No caso de imagens de satélite, por exemplo, há processos pelos quais tais imagens ganham sentido. Como explica Marko Monteiro, antropólogo e professor do Departamento de Política Científica e Tecnológica da Universidade Estadual de Campinas (DPCT/ Unicamp), na forma "bruta", a imagem de satélite é um pacote extenso de dados: sobre a quantidade de vegetação em determinada área, presença de determinados minerais, tipos de solos etc. No entanto, "a construção de evidências a partir de imagens de satélite depende da interação de especialistas com esse pacote de informações, uma relação mediada por protocolos de análise, softwares de processamento de imagem e a própria sensibilidade do cientista em perceber determinados fenômenos pelo olhar (sensibilidade construída pela experiência, formação e pela interação com outros cientistas)", afirmou em artigo em que discutiu a construção de imagens por meio do sensoriamento remoto (História, Ciências, Saúde - Manguinhos, v.22, n.2, 2015). "Cada imagem de satélite é sempre mais do que uma imagem: ela é um conjunto de informações que, processado pelo cientista com o auxílio de ferramentas computacionais, torna-se uma imagem significativa", escreveu.
MAPAS NA DISPUTA POLÍTICA
O geógrafo britânico David Harvey ressalta que a representação cartográfica da Renascença desempenhou um papel fundamental para uma nova compreensão do espaço e do tempo. Em seu livro Condição pós-moderna (Loyola, 1992), ele afirma: "De uma perspectiva etnocêntrica, as viagens de descoberta produziram um assombroso fluxo de conhecimento acerca de um mundo mais amplo que teve de ser, de alguma maneira, absorvido e representado. Elas indicavam um globo que era finito e potencialmente apreensível. O saber geográfico se tornou uma mercadoria valiosa numa sociedade que assumia uma consciência cada vez maior do lucro.
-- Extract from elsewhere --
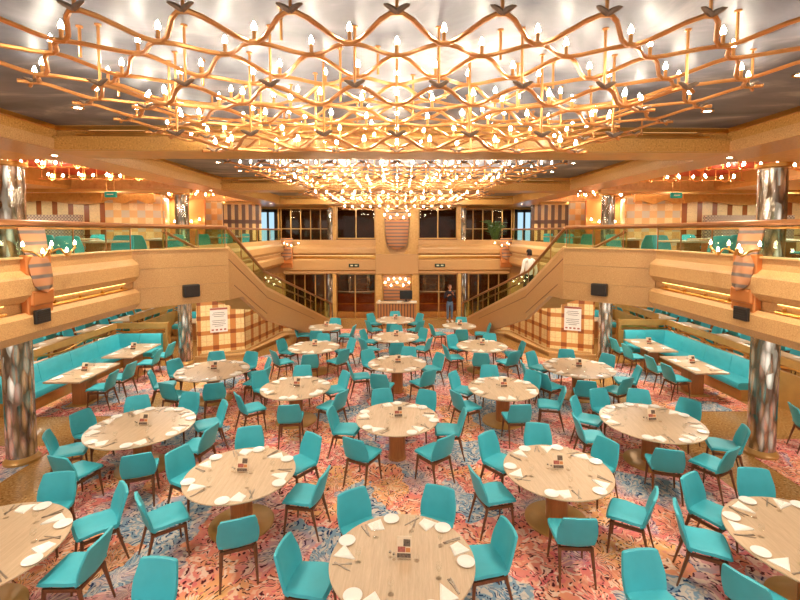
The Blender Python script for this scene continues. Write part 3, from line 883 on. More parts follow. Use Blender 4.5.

A acumulação de riqueza, de poder e de capital passou a ter um vínculo com o conhecimento personalizado do espaço e o domínio individual dele. Do mesmo modo, todos os lugares ficaram vulneráveis à influência direta do mundo mais amplo graças ao comércio, à competição intraterritorial, à ação militar, ao fluxo de novas mercadorias, ao ouro e à prata", escreveu.
É possível afirmar que as novas tecnologias cartográficas determinam novas relações de domínio do espaço e, ao mesmo tempo em que fornecem novas informações, abrem espaço para novas disputas. O monitoramento por imagens de satélite de áreas de desmatamento no Brasil exemplifica como a nova cartografia se insere nas disputas por territórios. No debate sobre a alteração do código florestal brasileiro, em 2011, o (então) senador Blairo Maggi (Partido Progressista) desqualificou os dados levantados pelo Instituto Nacional de Pesquisas, Inpe, argumentando que não tinha certeza de que os dados apurados pelo satélite estavam certos. Na época ele contratou técnicos para produção de novas informações. "O apagamento ou não dos aspectos humanos do monitoramento é sempre objeto de disputa", afirmou Monteiro. "Quando Blairo Maggi acusou o Inpe de mentir, o que estava em jogo era se as imagens eram politizadas ou objetivas. Quando ele sugere medidas alternativas de desmate, ou quando o Inpe busca reiterar a robustez do seu sistema, está em jogo aí também se o fator humano distorce ou não as imagens", completa. Na opinião do pesquisador não há como separar o fator humano do científico, desde o processo de produção das imagens até o momento em que elas circulam socialmente e tornam-se também objeto de debate e controvérsia social.